> **Aim**: Transcribe the material in full, exactly as written.

□ □ □ □ □

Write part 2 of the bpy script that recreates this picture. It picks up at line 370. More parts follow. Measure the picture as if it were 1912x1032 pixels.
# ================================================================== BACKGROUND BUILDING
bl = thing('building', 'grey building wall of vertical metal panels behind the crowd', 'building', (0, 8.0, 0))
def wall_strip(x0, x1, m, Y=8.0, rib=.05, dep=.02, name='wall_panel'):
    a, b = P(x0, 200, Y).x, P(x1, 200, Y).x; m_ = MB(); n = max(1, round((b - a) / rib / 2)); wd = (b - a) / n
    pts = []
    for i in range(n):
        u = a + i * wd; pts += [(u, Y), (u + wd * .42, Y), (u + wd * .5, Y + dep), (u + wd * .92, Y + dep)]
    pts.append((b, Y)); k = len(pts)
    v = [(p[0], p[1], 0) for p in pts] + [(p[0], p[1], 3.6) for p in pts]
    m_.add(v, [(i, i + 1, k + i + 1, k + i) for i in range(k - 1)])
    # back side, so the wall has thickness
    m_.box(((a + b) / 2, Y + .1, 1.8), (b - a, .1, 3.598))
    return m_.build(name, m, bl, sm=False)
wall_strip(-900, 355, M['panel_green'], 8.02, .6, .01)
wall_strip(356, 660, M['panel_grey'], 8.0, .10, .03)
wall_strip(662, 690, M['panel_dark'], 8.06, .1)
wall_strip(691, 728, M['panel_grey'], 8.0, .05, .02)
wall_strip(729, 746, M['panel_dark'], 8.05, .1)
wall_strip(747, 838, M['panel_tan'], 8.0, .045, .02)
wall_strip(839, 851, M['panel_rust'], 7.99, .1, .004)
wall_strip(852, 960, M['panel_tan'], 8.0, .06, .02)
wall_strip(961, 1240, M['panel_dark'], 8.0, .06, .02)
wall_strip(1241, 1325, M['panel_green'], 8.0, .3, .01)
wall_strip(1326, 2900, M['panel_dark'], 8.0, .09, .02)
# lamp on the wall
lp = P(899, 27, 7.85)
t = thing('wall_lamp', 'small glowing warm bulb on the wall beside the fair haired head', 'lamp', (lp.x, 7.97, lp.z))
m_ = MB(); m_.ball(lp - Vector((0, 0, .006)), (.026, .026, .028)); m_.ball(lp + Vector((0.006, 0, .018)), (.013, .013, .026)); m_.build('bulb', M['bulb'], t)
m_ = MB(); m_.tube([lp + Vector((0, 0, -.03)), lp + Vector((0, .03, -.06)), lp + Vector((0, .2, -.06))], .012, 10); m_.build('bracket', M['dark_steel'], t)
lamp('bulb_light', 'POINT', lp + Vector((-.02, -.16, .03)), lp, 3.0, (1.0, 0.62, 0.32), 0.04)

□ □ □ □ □

> **Complete response**:
Write part 2 of the bpy script that recreates this picture. It picks up at line 370. More parts follow. Measure the picture as if it were 1912x1032 pixels.
# ================================================================== BACKGROUND BUILDING
bl = thing('building', 'grey building wall of vertical metal panels behind the crowd', 'building', (0, 8.0, 0))
def wall_strip(x0, x1, m, Y=8.0, rib=.05, dep=.02, name='wall_panel'):
    a, b = P(x0, 200, Y).x, P(x1, 200, Y).x; m_ = MB(); n = max(1, round((b - a) / rib / 2)); wd = (b - a) / n
    pts = []
    for i in range(n):
        u = a + i * wd; pts += [(u, Y), (u + wd * .42, Y), (u + wd * .5, Y + dep), (u + wd * .92, Y + dep)]
    pts.append((b, Y)); k = len(pts)
    v = [(p[0], p[1], 0) for p in pts] + [(p[0], p[1], 3.6) for p in pts]
    m_.add(v, [(i, i + 1, k + i + 1, k + i) for i in range(k - 1)])
    # back side, so the wall has thickness
    m_.box(((a + b) / 2, Y + .1, 1.8), (b - a, .1, 3.598))
    return m_.build(name, m, bl, sm=False)
wall_strip(-900, 355, M['panel_green'], 8.02, .6, .01)
wall_strip(356, 660, M['panel_grey'], 8.0, .10, .03)
wall_strip(662, 690, M['panel_dark'], 8.06, .1)
wall_strip(691, 728, M['panel_grey'], 8.0, .05, .02)
wall_strip(729, 746, M['panel_dark'], 8.05, .1)
wall_strip(747, 838, M['panel_tan'], 8.0, .045, .02)
wall_strip(839, 851, M['panel_rust'], 7.99, .1, .004)
wall_strip(852, 960, M['panel_tan'], 8.0, .06, .02)
wall_strip(961, 1240, M['panel_dark'], 8.0, .06, .02)
wall_strip(1241, 1325, M['panel_green'], 8.0, .3, .01)
wall_strip(1326, 2900, M['panel_dark'], 8.0, .09, .02)
# lamp on the wall
lp = P(899, 27, 7.85)
t = thing('wall_lamp', 'small glowing warm bulb on the wall beside the fair haired head', 'lamp', (lp.x, 7.97, lp.z))
m_ = MB(); m_.ball(lp - Vector((0, 0, .006)), (.026, .026, .028)); m_.ball(lp + Vector((0.006, 0, .018)), (.013, .013, .026)); m_.build('bulb', M['bulb'], t)
m_ = MB(); m_.tube([lp + Vector((0, 0, -.03)), lp + Vector((0, .03, -.06)), lp + Vector((0, .2, -.06))], .012, 10); m_.build('bracket', M['dark_steel'], t)
lamp('bulb_light', 'POINT', lp + Vector((-.02, -.16, .03)), lp, 3.0, (1.0, 0.62, 0.32), 0.04)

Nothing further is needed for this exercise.